Early talks have begun, with Hampshire, Southampton and Portsmouth councils all pledging their financial support to the scheme if it proves to be viable.

Councillor Rob Humby, executive member for environment and transport at Hampshire County Council, said: “We are exploring options for the future of waste infrastructure in Hampshire with all our partners.

“Should plans for a new MRF progress, the expectation is that Hampshire would be able to increase the range of recyclable materials accepted.

“This in turn has the potential to improve recycling rates and reduce the overall costs of disposing of waste.”

Councillor Humby insisted that no final decision had been taken on a so-called ‘super MRF’.
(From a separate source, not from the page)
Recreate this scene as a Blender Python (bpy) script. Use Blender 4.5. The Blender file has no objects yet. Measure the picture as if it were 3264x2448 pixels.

According to a report, civic chiefs were considering closing the county’s two current MRF centres – in Alton and Portsmouth – in place of one centralised facility. Although the report did not give details of potential savings or locations, it did suggest the scheme would reduce expenditure in the long term.

The report also suggested that the building of a new centralised facility would allow the two current centres to remain open while construction takes place.

The council predicted this could save £7.5 million a year compared with other options, including revamping the current sites, due to the cost of paying to use other facilities while the work takes place.

The cost of a new single facility was thought to be around £20 million – with Hampshire pledging up to £14 million, and Southampton and Portsmouth footing the remaining £6 million

Civic chiefs hope a single facility will also boost recycling rates across Hampshire.

In 2015-2016, just 39 per cent of waste in the Hampshire authority area was recycled – lower than neighbouring West Sussex, Wiltshire and half the rate of Dorset.

In Southampton and Portsmouth, the figure was just 27 per cent and 23 per cent respectively.